| Set problem |
Across the material below, how many lines contain the word "Blender"? Give only the number.

⁂

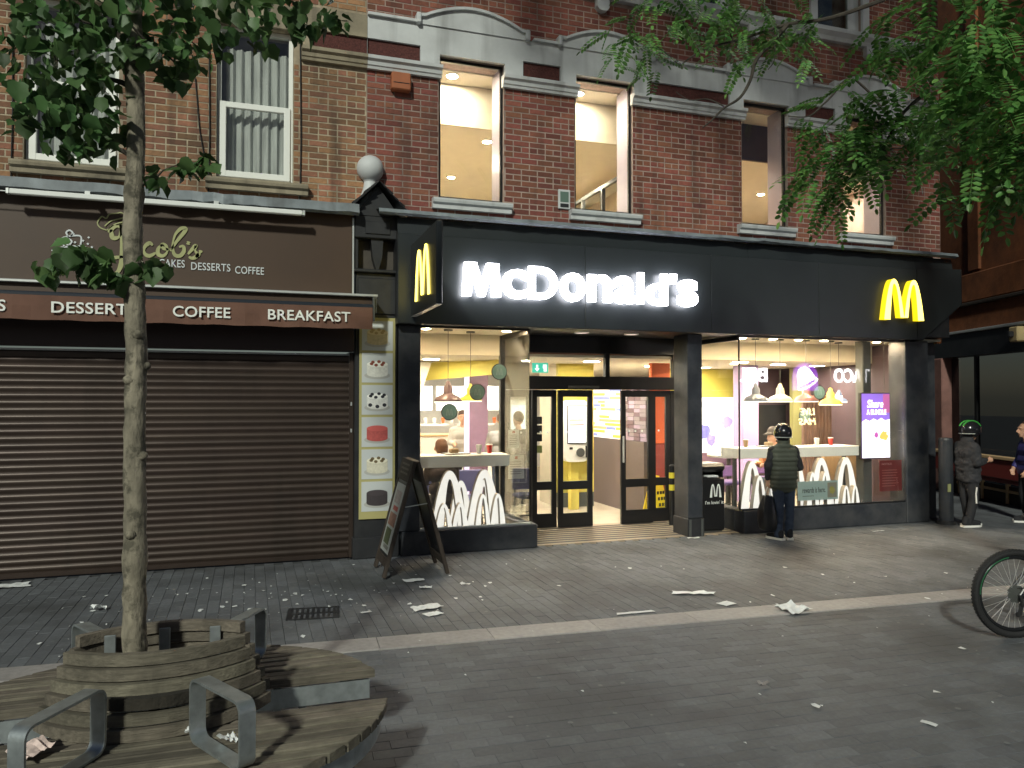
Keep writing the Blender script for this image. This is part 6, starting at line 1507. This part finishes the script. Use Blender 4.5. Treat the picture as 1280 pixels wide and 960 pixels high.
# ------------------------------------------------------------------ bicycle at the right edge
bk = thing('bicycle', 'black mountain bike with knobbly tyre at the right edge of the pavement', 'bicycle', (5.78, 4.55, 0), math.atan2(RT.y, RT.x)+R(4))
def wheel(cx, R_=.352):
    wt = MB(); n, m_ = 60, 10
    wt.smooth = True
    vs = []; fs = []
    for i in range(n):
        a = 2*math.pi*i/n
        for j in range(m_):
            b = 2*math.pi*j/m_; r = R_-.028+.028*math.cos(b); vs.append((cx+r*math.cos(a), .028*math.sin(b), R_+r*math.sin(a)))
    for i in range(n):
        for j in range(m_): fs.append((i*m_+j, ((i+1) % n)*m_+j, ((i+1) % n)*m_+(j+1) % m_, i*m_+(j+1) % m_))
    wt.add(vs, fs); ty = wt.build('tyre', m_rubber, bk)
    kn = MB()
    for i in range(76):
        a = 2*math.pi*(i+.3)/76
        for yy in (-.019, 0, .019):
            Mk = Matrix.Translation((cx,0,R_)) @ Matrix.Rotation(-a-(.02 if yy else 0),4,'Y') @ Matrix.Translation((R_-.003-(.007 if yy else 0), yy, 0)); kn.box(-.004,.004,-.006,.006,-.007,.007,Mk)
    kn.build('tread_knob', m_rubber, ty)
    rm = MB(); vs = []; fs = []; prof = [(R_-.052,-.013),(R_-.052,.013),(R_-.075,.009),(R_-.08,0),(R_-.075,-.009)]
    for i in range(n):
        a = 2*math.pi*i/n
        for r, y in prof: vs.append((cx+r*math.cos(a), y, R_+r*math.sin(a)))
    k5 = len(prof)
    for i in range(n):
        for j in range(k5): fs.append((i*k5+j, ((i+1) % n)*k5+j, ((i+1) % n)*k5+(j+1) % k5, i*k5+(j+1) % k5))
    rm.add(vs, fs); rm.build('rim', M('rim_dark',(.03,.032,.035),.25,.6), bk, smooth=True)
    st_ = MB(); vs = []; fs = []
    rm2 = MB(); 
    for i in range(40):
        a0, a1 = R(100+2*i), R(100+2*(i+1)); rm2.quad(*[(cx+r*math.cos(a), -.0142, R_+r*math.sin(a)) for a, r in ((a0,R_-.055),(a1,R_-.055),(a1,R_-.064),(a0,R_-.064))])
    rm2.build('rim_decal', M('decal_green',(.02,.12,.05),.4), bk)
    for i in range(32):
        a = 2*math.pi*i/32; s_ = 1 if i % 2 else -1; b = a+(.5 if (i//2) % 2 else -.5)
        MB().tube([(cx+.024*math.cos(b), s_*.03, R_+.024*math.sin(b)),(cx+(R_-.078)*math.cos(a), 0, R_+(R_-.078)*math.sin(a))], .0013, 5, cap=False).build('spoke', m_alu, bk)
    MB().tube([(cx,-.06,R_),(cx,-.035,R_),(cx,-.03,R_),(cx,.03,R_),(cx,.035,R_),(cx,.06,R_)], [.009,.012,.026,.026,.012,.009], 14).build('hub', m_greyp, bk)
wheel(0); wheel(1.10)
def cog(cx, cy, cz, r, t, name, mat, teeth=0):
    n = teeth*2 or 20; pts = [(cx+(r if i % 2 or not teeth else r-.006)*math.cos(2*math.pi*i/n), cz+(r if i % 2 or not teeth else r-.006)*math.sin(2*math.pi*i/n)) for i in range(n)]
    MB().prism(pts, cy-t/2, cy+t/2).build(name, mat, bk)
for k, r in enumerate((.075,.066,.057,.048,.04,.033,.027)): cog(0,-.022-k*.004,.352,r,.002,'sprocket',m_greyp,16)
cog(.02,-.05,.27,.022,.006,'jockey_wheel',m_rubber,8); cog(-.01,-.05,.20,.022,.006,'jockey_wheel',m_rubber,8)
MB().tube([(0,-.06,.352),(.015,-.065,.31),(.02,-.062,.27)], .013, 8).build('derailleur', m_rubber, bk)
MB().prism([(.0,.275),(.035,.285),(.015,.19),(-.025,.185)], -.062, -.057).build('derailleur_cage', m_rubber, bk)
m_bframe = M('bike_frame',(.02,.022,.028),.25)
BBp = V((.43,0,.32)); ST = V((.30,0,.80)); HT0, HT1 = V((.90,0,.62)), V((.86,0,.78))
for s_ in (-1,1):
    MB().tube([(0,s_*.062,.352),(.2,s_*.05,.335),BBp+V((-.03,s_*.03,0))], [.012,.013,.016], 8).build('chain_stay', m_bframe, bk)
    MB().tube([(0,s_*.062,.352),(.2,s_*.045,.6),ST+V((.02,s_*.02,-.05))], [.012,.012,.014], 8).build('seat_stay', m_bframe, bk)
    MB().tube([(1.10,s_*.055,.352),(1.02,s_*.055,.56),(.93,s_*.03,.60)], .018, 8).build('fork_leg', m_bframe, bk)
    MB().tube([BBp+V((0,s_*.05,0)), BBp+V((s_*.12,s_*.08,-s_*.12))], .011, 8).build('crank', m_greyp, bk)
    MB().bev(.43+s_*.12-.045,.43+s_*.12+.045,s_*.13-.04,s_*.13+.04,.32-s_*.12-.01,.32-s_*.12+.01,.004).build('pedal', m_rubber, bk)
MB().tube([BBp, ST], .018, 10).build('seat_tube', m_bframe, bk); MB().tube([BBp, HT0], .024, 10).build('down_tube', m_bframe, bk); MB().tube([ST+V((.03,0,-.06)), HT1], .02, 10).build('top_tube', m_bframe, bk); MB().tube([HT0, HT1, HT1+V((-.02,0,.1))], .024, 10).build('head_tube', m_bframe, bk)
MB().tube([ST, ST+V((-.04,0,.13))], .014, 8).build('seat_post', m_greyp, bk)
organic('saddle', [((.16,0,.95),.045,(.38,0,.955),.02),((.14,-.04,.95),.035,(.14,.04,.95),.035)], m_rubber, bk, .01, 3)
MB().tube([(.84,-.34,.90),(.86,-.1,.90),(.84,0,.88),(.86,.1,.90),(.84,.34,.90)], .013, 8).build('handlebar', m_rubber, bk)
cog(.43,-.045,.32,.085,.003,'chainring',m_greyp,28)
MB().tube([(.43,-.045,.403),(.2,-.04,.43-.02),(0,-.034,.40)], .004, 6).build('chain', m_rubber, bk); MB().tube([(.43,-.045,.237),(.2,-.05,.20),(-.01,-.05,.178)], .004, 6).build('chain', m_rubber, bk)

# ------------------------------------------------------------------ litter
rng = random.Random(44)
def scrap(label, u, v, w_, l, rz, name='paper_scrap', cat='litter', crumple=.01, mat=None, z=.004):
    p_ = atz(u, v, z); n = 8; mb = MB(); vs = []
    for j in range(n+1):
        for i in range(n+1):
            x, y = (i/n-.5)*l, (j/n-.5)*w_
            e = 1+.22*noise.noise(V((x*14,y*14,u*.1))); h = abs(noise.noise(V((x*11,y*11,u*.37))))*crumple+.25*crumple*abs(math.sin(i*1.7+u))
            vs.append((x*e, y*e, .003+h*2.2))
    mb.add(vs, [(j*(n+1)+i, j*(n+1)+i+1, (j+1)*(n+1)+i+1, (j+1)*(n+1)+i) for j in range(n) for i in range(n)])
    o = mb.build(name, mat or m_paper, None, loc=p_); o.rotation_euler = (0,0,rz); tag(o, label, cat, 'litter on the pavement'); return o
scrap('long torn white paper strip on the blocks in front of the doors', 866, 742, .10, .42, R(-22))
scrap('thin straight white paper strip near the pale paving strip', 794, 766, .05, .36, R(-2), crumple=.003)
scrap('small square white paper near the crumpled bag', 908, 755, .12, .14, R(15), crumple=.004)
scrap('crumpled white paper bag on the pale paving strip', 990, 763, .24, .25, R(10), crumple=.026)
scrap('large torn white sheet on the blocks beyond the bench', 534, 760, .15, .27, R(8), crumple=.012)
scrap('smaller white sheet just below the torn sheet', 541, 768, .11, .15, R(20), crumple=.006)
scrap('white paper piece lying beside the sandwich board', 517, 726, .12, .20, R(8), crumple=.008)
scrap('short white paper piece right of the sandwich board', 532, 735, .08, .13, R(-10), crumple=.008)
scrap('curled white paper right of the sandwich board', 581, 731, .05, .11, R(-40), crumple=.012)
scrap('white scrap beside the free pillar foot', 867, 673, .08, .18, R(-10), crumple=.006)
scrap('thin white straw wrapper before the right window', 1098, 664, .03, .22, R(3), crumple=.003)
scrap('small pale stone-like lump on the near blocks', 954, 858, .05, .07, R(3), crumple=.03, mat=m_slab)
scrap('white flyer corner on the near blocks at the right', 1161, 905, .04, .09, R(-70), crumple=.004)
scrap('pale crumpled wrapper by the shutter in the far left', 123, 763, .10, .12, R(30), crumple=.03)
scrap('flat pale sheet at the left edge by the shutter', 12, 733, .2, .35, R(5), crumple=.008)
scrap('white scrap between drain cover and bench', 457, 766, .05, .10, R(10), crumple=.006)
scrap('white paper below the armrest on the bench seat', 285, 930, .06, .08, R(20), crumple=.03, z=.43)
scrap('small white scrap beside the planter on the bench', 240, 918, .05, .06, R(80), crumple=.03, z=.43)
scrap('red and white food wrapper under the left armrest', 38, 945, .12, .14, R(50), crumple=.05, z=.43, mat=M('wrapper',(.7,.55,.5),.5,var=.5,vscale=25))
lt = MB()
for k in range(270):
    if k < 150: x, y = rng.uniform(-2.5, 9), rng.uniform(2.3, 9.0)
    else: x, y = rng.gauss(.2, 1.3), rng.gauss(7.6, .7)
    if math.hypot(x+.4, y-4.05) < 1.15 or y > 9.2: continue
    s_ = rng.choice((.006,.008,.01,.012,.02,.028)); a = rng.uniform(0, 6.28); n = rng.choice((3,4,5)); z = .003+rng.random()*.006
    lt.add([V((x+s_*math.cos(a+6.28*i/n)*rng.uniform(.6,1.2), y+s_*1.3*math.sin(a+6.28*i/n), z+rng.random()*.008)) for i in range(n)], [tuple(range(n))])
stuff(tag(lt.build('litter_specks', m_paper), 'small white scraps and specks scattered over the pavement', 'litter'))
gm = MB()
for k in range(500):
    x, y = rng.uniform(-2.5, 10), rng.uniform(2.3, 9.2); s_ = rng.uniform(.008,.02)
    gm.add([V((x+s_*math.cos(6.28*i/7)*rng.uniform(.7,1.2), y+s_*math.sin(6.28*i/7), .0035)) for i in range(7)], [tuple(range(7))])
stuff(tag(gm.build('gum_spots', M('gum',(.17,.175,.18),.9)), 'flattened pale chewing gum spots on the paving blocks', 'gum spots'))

⁂

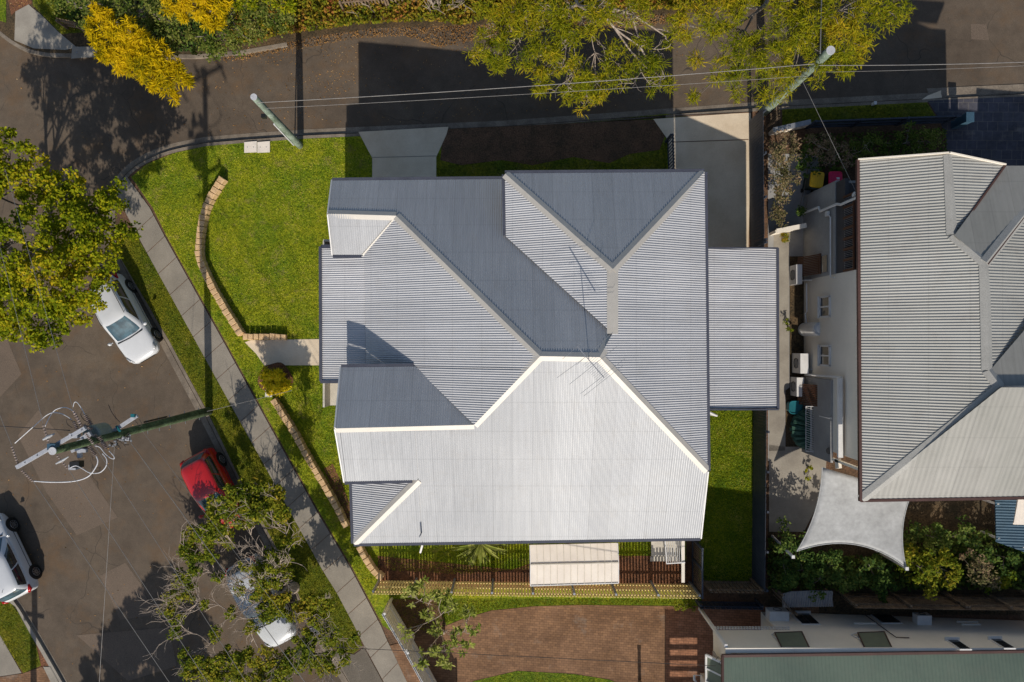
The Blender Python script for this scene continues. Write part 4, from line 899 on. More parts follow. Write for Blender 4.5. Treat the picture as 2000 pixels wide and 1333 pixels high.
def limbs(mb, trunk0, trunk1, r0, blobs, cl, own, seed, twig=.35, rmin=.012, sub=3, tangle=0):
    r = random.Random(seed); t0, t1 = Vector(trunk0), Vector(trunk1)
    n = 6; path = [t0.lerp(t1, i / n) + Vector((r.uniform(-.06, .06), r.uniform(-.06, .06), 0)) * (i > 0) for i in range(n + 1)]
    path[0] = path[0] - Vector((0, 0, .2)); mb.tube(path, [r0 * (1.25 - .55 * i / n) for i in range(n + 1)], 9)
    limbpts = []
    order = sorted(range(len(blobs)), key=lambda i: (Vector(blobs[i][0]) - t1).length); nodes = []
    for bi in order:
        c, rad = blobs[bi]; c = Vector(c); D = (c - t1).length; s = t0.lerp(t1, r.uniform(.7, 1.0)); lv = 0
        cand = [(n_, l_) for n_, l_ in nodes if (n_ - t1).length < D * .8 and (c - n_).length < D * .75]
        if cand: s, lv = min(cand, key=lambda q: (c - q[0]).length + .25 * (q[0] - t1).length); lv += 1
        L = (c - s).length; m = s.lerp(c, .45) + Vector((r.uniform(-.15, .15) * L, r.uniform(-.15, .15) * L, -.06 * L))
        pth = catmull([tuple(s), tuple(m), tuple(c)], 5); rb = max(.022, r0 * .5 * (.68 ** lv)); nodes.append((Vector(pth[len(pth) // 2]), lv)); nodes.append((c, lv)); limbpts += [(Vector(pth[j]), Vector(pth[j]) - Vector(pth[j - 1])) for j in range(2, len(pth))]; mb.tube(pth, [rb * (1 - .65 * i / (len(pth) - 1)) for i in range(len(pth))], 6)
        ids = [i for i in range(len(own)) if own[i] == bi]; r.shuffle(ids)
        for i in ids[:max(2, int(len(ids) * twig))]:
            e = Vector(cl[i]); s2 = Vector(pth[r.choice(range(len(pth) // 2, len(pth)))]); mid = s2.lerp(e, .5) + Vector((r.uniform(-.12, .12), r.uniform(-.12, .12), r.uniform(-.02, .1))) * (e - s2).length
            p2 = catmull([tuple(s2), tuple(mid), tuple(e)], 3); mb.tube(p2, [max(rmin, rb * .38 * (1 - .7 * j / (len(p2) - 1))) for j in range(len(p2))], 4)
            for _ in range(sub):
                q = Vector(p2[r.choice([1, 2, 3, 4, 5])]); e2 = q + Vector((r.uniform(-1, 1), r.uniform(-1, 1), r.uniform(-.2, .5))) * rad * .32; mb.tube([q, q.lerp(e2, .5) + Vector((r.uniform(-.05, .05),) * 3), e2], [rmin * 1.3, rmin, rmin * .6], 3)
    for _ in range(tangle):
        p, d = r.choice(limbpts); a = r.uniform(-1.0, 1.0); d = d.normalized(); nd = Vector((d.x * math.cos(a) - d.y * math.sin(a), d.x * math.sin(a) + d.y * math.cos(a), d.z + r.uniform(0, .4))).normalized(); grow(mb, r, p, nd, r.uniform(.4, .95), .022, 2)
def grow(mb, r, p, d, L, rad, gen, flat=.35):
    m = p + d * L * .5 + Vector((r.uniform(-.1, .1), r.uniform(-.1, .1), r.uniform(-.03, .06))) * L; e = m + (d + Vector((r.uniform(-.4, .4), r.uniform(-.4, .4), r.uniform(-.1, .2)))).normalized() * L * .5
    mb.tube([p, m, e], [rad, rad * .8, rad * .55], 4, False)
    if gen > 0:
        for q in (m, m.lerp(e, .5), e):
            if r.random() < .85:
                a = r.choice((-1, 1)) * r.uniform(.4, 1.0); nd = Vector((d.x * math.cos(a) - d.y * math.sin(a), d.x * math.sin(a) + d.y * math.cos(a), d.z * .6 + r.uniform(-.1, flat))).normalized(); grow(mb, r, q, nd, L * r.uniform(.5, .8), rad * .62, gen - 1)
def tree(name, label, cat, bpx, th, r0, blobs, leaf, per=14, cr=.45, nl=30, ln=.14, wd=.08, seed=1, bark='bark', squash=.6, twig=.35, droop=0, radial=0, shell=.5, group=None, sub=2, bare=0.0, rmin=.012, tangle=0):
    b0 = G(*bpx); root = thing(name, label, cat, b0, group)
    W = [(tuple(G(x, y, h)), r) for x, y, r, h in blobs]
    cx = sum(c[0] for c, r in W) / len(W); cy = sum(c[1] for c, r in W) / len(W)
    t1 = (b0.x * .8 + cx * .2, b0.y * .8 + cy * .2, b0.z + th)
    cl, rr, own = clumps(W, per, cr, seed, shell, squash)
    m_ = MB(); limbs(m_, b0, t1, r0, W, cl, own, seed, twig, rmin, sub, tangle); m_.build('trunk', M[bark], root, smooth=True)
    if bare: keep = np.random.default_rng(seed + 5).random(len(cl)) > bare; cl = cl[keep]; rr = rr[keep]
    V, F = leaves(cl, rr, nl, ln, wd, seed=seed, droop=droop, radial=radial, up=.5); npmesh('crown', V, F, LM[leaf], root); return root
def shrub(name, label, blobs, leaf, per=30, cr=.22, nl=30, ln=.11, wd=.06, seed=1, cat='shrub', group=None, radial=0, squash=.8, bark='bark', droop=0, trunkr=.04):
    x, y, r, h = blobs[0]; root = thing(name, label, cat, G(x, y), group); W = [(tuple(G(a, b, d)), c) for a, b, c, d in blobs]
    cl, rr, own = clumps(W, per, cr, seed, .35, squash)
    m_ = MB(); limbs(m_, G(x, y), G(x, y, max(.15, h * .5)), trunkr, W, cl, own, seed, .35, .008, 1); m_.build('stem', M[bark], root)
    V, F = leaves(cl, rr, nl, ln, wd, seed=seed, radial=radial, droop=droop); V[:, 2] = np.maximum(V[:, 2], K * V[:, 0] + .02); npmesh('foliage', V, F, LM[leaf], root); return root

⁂

| Solution to the problem |
2